Larger and smaller iPhone screens make sense

New rumors indicate that Apple may be considering larger and smaller displays for its iPhone line. It's high time that Apple diversify the iPhone and make it appeal to a wider audience.
Written by Jason D. O'Grady, Contributor

AppleInsider reports that Apple may be considering larger and smaller displays for its iPhone line. Above is a Gizmodo pre-iPad concept that could resemble Apple's larger-screen iPhone offering.

Kaufman Brothers analyst Shaw Wu citing sources familiar with sources in Apple's overseas supply chain states that the company is working on new iPhone models with both larger and smaller touchscreens. He said those products could launch in 2011, and on carriers other than the currently exclusive AT&T. Verizon Wireless has been long-rumored to be getting the iPhone with recent rumblings suggesting that it will finally happen January 2011.

Our sources believe these likely represent new high-end and low-end iPhone models to complement its current iPhone 4... One possibility we are picking up is a "mini" or "nano" iPhone with a smaller candybar form factor leveraging technology in its new mini touchscreen iPod nano.

Following is an older concept photo of what the iPhone mini or shuffle could look like:

While I don't think that the Apple offering will be quite as dramatic as the concepts above (the iPhone shuffle makes almost no sense) there's certainly a case to be made for diversifying the iPhone product lineup. The iPhone's 3.5-inch screen is a one-size-fits-all product that increasingly doesn't necessary fit the needs of the widest possible audience of mobile phone users.

A larger iPhone -- with say a 4.3-inch display -- could allow Apple to better compete with larger-screen Android handsets like the Droid X and Evo 4G. A larger-screen iPhone would also appeal to the high-end market and to users that view a lot of photos and videos as well as users with poor eyesight.

Apple could even differentiate the "high-end" iPhone model by offering it exclusively with a Retina Display -- obviously at a higher price.

A smaller, say 3.1-inch display, could arrive in an iPhone a couple of different ways:

It could end up in smaller form-factor iPhone (like the iPhone nano concept above) for users that prefer a smaller device. This would also allow Apple to offer a lower-price iPhone ($99, anyone?) that would appeal to price sensitive customers.

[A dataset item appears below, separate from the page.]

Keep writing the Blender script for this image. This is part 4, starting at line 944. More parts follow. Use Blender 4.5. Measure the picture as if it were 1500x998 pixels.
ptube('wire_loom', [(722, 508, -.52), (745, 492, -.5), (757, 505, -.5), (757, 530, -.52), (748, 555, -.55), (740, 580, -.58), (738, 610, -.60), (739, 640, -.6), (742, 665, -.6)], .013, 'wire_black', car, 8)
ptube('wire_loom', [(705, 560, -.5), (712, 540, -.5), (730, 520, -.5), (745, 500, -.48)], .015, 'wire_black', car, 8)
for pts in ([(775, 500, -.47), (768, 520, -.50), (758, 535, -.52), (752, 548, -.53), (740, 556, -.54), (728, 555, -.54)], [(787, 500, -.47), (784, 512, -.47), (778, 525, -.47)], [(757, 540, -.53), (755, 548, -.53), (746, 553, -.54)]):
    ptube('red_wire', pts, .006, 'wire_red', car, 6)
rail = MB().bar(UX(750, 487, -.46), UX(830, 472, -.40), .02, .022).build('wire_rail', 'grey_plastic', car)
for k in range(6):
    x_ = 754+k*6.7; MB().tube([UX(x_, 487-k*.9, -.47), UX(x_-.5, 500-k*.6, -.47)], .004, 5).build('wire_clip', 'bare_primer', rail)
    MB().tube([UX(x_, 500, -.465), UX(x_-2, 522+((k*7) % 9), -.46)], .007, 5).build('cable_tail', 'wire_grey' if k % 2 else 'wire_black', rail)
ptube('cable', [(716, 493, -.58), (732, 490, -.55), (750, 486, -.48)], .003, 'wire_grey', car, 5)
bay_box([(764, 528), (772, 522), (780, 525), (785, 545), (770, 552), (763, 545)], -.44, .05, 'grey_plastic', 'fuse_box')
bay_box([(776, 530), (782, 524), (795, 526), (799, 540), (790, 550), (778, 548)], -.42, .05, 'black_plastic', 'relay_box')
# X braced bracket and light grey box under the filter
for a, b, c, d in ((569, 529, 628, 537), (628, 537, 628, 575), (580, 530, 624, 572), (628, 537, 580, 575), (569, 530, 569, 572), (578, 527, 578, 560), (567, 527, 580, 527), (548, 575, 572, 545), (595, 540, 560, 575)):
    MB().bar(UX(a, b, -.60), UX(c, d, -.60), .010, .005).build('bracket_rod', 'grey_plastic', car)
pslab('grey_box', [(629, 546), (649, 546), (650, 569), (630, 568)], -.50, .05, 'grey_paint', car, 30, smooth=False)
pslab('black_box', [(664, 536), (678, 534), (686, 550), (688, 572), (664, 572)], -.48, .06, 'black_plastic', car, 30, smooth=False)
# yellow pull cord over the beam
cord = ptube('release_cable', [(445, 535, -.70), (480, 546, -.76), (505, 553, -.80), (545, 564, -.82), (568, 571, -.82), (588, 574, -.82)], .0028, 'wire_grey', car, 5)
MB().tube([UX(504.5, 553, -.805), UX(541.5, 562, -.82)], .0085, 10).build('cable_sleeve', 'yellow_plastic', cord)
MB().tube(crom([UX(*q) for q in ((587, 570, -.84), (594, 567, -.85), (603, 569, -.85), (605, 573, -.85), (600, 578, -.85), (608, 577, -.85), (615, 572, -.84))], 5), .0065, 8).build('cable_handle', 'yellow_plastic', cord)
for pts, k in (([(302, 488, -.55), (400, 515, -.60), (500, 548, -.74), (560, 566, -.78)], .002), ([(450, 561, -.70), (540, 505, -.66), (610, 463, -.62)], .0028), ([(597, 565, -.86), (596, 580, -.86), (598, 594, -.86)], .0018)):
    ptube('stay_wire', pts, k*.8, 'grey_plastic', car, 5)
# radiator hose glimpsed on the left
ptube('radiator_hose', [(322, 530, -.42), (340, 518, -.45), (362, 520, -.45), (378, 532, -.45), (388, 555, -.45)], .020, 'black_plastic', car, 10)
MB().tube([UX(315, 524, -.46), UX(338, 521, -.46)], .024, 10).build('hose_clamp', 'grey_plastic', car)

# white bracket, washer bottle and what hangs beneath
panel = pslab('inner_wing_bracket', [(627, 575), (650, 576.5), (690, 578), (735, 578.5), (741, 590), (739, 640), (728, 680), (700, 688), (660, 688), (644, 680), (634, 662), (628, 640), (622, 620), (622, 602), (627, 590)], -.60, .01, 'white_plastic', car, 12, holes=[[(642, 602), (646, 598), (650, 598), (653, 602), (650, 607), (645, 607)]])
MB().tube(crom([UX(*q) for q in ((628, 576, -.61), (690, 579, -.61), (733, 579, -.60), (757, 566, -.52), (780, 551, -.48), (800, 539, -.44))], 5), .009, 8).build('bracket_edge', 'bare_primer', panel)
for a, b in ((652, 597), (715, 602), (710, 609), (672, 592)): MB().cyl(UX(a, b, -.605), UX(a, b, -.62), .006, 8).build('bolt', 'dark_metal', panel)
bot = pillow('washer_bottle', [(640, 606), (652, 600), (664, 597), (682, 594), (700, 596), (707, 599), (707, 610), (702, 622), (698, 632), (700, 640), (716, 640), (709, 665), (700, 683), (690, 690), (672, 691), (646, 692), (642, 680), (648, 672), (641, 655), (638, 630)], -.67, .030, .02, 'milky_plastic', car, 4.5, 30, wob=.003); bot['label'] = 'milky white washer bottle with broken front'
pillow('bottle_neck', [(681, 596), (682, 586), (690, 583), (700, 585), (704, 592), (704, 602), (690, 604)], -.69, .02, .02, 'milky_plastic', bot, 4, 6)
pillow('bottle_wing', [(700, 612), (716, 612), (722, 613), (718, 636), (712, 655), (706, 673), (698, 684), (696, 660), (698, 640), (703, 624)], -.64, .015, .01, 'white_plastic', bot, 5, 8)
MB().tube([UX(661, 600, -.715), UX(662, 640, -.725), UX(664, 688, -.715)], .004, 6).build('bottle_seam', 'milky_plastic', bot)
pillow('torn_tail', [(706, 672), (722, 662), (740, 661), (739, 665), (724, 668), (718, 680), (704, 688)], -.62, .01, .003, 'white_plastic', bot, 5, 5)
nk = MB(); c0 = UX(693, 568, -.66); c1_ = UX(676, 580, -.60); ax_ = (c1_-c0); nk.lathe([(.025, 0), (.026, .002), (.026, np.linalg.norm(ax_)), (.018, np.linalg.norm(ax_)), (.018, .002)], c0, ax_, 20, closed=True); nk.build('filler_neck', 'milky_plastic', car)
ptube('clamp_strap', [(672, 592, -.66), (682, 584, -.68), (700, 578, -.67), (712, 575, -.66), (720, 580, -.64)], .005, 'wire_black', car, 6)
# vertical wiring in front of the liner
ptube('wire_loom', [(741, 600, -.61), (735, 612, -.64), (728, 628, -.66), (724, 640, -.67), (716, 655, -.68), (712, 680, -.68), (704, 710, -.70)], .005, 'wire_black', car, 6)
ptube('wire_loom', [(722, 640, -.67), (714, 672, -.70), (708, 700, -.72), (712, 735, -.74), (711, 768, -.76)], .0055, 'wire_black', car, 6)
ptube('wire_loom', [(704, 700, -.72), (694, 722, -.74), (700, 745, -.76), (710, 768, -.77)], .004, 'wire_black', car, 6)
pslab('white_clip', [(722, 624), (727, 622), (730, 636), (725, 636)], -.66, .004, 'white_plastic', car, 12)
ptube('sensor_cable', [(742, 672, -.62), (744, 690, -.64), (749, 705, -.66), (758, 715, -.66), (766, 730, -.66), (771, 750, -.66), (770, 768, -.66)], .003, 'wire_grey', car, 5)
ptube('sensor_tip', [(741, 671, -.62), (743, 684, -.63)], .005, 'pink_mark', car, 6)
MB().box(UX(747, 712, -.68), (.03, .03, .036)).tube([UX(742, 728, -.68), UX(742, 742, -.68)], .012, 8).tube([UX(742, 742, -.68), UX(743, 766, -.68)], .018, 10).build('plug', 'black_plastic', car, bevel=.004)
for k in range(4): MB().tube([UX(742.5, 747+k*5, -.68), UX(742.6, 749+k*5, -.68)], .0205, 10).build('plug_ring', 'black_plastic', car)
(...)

Alternatively, a smaller-screen could allow the iPhone to include a hardware keyboard (like the new Droid Pro) that could attack the Blackberry's sweet spot -- hardcore email users that demand a physical keyboard.

New iPhones are traditionally released in the summer, but Wu notes that progress is being made on these new models and they are rumored to be far enough along to arrive as soon as the first half of 2011 -- and even as early as the first quarter of next year.

What do you think? Would you prefer a larger or smaller-screen iPhone?